:: Task prompt ::
Could you repeat the records below exactly, leaving out any pictures?

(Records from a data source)

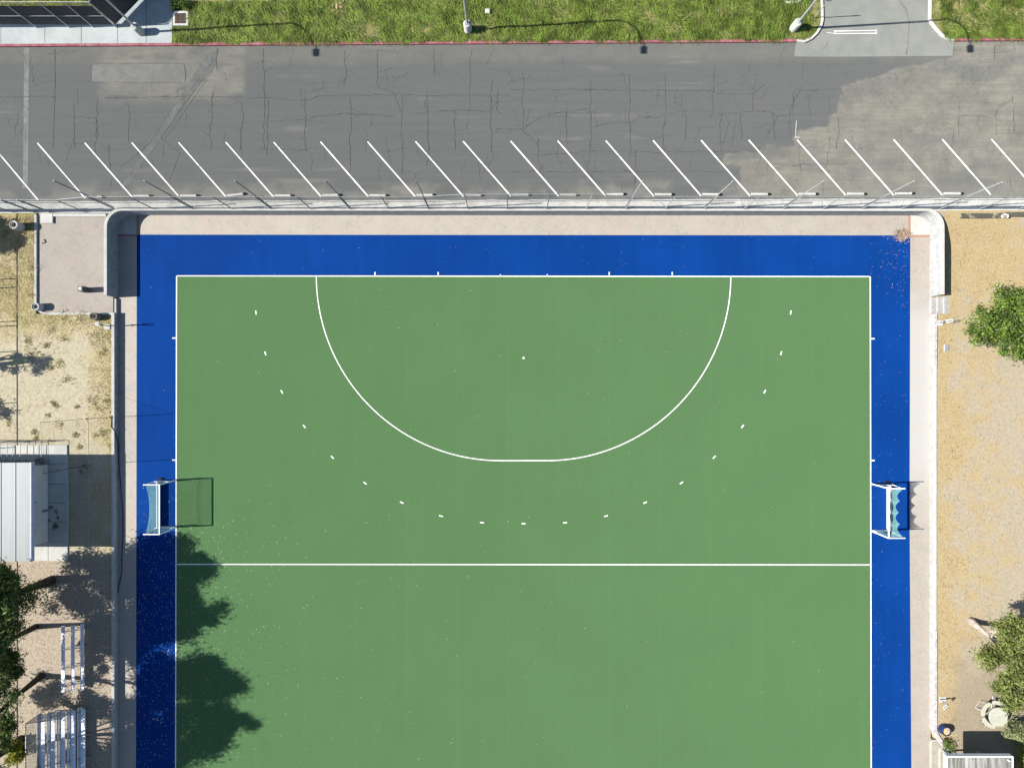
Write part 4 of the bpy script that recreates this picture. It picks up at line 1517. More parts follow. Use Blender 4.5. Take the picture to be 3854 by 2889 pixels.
# ---- building on the left
ZR_ = 3.4
rx = P('F', 268, 0, ZR_)[0]; ryN = P('F', 0, 737, ZR_)[1]; ryS = P('F', 0, 1592, ZR_)[1]
wx_ = P('F', 416, 0, .42)[0]; wyN = P('F', 0, 755, .42)[1]; wyS = P('F', 0, 1418, .42)[1]
bd_ = thing('field_building', 'low building with a pale metal roof and grey wall at the left edge', 'building', (-39, -9.3, .42))
MB().box(-52, wx_, wyS, wyN, .42, 3.15).build('wall', MT['wall'], bd_)
mb = MB()
mb.prism([(rx - .05, ryS), (rx - .05, ryN), (-43.5, ryN), (-43.5, ryS)], lambda x, y: 3.22 + (rx - x) * .06, lambda x, y: 3.42 + (rx - x) * .06)
mb.prism([(-43.5, ryS), (-43.5, ryN), (-52, ryN), (-52, ryS)], 3.3, lambda x, y: 3.42 + (rx + 43.5) * .06 - (-43.5 - x) * .06)
rf = mb.build('roof', MT['roof'], bd_)
ss = MB()
for k in range(1, 6):
    x = rx - .05 - k * 1.02
    ss.box(x - .02, x + .02, ryS + .01, ryN - .01, 3.42 + (rx - x) * .06, 3.45 + (rx - x) * .06)
ss.build('seam', MT['roof'], rf)
MB().box(rx - .05, rx + .06, ryS - .02, ryN + .02, 3.15, 3.44, .01).build('fascia', MT['fascia'], bd_)
mb = MB()
qx = wx_
yq = P('F', 0, 1155, .9)[1]
mb.tube([(qx, yq, 1.0), (qx + .28, yq, 1.0), (qx + .28, yq, .85)], .04, 7); mb.tube([(qx + .2, yq - .12, 1.08), (qx + .2, yq + .12, 1.08)], .025, 6)
mb.tube([(qx + .03, yq, .42), (qx + .03, yq, 1.0)], .03, 6)
mb.build('tap', MT['steel_dark'], bd_)
mb = MB(); mb.lathe([(.07, 0), (.05, .08)], (0, 0, 0), 10)
mb.v = [(wx_ + v[2], P('F', 0, 1085, 1.8)[1] + v[0], 1.7 + v[1]) for v in mb.v]
mb.build('wall_lamp', MT['steel_dark'], bd_)
# damp stains on the pad
MT['damp'] = M('damp_stain', (.09, .075, .06), (.30, .285, .25), 4, dr=.3, lo=.4, hi=.62)
mb = MB()
for (t_, x, y, r_) in (('F', 480, 1292, .27), ('F', 440, 1130, .18), ('F', 490, 1165, .16), ('F', 500, 1210, .14), ('F', 425, 1235, .12)):
    qq = P(t_, x, y, .42)
    mb.sheet([(qq[0] + r_ * (1 + .35 * math.sin(3 * a_ + x)) * math.cos(a_), qq[1] + r_ * (1 + .3 * math.cos(2 * a_ + y)) * math.sin(a_)) for a_ in [k * .3142 for k in range(20)]], .4235)
struct('pad_stain', mb, MT['damp'])
# handrails of the ramp north of the building
hr = thing('ramp_handrail', 'dark metal handrail frame beside the building with the pale roof', 'railing', (-38, -4.8, .42))
yA = P('F', 0, 560, 1.0)[1]; yB_ = P('F', 0, 722, .9)[1]
xr = P('F', 385, 560, 1.1)[0]
for yy in (yA, yB_):
    MB().tube([(-45, yy, 1.35), (xr, yy, 1.35)], .028, 7).build('rail', MT['steel_dark'], hr)
    MB().tube([(-45, yy, .95), (xr, yy, .95)], .018, 7).build('rail', MT['steel_dark'], hr)
    for xx in (0, 105, 190, 375):
        x = P('F', xx, 560, 1.0)[0] + .05
        MB().tube([(x, yy, .35), (x, yy, 1.35)], .024, 7).build('post', MT['steel_dark'], hr)
for xx in (20, 78, 125, 190, 372):
    x = P('F', xx, 650, 1.2)[0]
    MB().tube([(x, yA, 1.36), (x, yB_, 1.36)], .020, 7).build('crosspiece', MT['steel_dark'], hr)
# tangle of hose on the pad corner
qq = P('F', 362, 722, .6)
mb = MB()
for k in range(7):
    r_ = random.uniform(.2, .38); cx_, cy_ = qq[0] + random.uniform(-.12, .12), qq[1] + random.uniform(-.1, .1)
    tx, ty = random.uniform(-.5, .5), random.uniform(-.5, .5)
    mb.tube([(cx_ + r_ * math.cos(a_), cy_ + r_ * math.sin(a_) * .8, .62 + .05 * k + tx * r_ * math.cos(a_) + ty * r_ * math.sin(a_)) for a_ in [i * .3142 for i in range(21)]], .025, 6)
mb.tube([(qq[0], qq[1], .44), (qq[0], qq[1], .95)], .05, 7)
tag(mb.build('hose_reel', MT['steel_dark']), 'tangled dark hose on a stand at the upper corner of the building', 'hose reel')

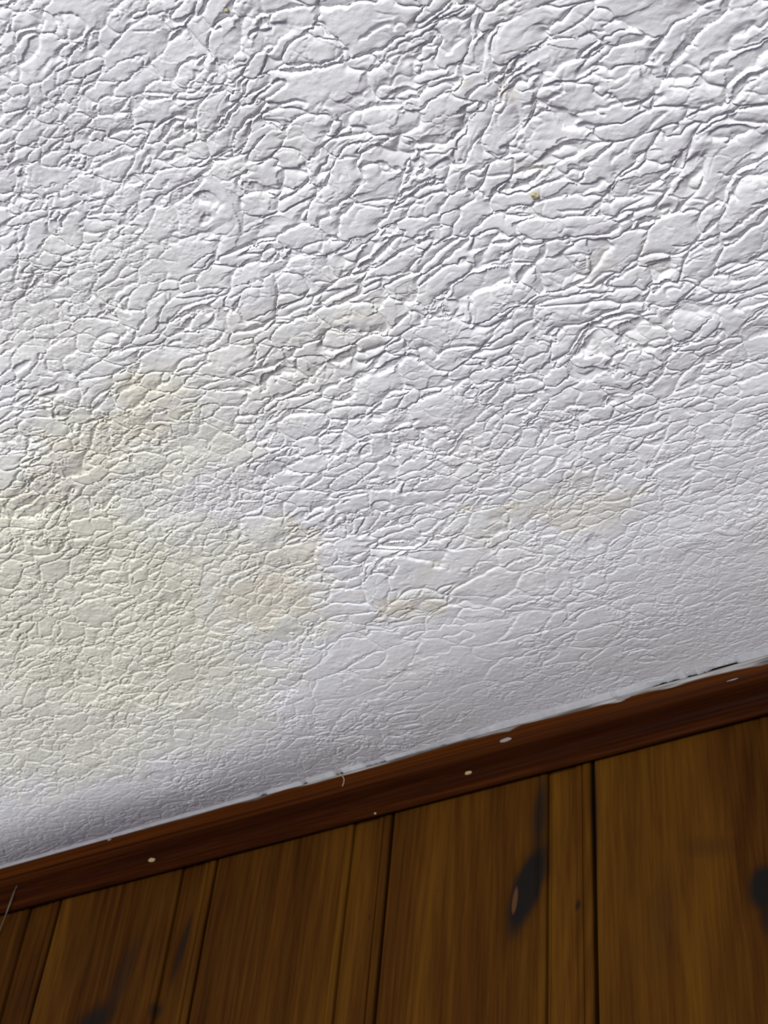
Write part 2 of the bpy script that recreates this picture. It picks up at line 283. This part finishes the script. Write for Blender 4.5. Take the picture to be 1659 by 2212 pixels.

:: Finished exercise ::
Write part 4 of the bpy script that recreates this picture. It picks up at line 1517. More parts follow. Use Blender 4.5. Take the picture to be 3854 by 2889 pixels.
# ---- building on the left
ZR_ = 3.4
rx = P('F', 268, 0, ZR_)[0]; ryN = P('F', 0, 737, ZR_)[1]; ryS = P('F', 0, 1592, ZR_)[1]
wx_ = P('F', 416, 0, .42)[0]; wyN = P('F', 0, 755, .42)[1]; wyS = P('F', 0, 1418, .42)[1]
bd_ = thing('field_building', 'low building with a pale metal roof and grey wall at the left edge', 'building', (-39, -9.3, .42))
MB().box(-52, wx_, wyS, wyN, .42, 3.15).build('wall', MT['wall'], bd_)
mb = MB()
mb.prism([(rx - .05, ryS), (rx - .05, ryN), (-43.5, ryN), (-43.5, ryS)], lambda x, y: 3.22 + (rx - x) * .06, lambda x, y: 3.42 + (rx - x) * .06)
mb.prism([(-43.5, ryS), (-43.5, ryN), (-52, ryN), (-52, ryS)], 3.3, lambda x, y: 3.42 + (rx + 43.5) * .06 - (-43.5 - x) * .06)
rf = mb.build('roof', MT['roof'], bd_)
ss = MB()
for k in range(1, 6):
    x = rx - .05 - k * 1.02
    ss.box(x - .02, x + .02, ryS + .01, ryN - .01, 3.42 + (rx - x) * .06, 3.45 + (rx - x) * .06)
ss.build('seam', MT['roof'], rf)
MB().box(rx - .05, rx + .06, ryS - .02, ryN + .02, 3.15, 3.44, .01).build('fascia', MT['fascia'], bd_)
mb = MB()
qx = wx_
yq = P('F', 0, 1155, .9)[1]
mb.tube([(qx, yq, 1.0), (qx + .28, yq, 1.0), (qx + .28, yq, .85)], .04, 7); mb.tube([(qx + .2, yq - .12, 1.08), (qx + .2, yq + .12, 1.08)], .025, 6)
mb.tube([(qx + .03, yq, .42), (qx + .03, yq, 1.0)], .03, 6)
mb.build('tap', MT['steel_dark'], bd_)
mb = MB(); mb.lathe([(.07, 0), (.05, .08)], (0, 0, 0), 10)
mb.v = [(wx_ + v[2], P('F', 0, 1085, 1.8)[1] + v[0], 1.7 + v[1]) for v in mb.v]
mb.build('wall_lamp', MT['steel_dark'], bd_)
# damp stains on the pad
MT['damp'] = M('damp_stain', (.09, .075, .06), (.30, .285, .25), 4, dr=.3, lo=.4, hi=.62)
mb = MB()
for (t_, x, y, r_) in (('F', 480, 1292, .27), ('F', 440, 1130, .18), ('F', 490, 1165, .16), ('F', 500, 1210, .14), ('F', 425, 1235, .12)):
    qq = P(t_, x, y, .42)
    mb.sheet([(qq[0] + r_ * (1 + .35 * math.sin(3 * a_ + x)) * math.cos(a_), qq[1] + r_ * (1 + .3 * math.cos(2 * a_ + y)) * math.sin(a_)) for a_ in [k * .3142 for k in range(20)]], .4235)
struct('pad_stain', mb, MT['damp'])
# handrails of the ramp north of the building
hr = thing('ramp_handrail', 'dark metal handrail frame beside the building with the pale roof', 'railing', (-38, -4.8, .42))
yA = P('F', 0, 560, 1.0)[1]; yB_ = P('F', 0, 722, .9)[1]
xr = P('F', 385, 560, 1.1)[0]
for yy in (yA, yB_):
    MB().tube([(-45, yy, 1.35), (xr, yy, 1.35)], .028, 7).build('rail', MT['steel_dark'], hr)
    MB().tube([(-45, yy, .95), (xr, yy, .95)], .018, 7).build('rail', MT['steel_dark'], hr)
    for xx in (0, 105, 190, 375):
        x = P('F', xx, 560, 1.0)[0] + .05
        MB().tube([(x, yy, .35), (x, yy, 1.35)], .024, 7).build('post', MT['steel_dark'], hr)
for xx in (20, 78, 125, 190, 372):
    x = P('F', xx, 650, 1.2)[0]
    MB().tube([(x, yA, 1.36), (x, yB_, 1.36)], .020, 7).build('crosspiece', MT['steel_dark'], hr)
# tangle of hose on the pad corner
qq = P('F', 362, 722, .6)
mb = MB()
for k in range(7):
    r_ = random.uniform(.2, .38); cx_, cy_ = qq[0] + random.uniform(-.12, .12), qq[1] + random.uniform(-.1, .1)
    tx, ty = random.uniform(-.5, .5), random.uniform(-.5, .5)
    mb.tube([(cx_ + r_ * math.cos(a_), cy_ + r_ * math.sin(a_) * .8, .62 + .05 * k + tx * r_ * math.cos(a_) + ty * r_ * math.sin(a_)) for a_ in [i * .3142 for i in range(21)]], .025, 6)
mb.tube([(qq[0], qq[1], .44), (qq[0], qq[1], .95)], .05, 7)
tag(mb.build('hose_reel', MT['steel_dark']), 'tangled dark hose on a stand at the upper corner of the building', 'hose reel')

Write part 2 of the bpy script that recreates this picture. It picks up at line 283. This part finishes the script. Write for Blender 4.5. Take the picture to be 1659 by 2212 pixels.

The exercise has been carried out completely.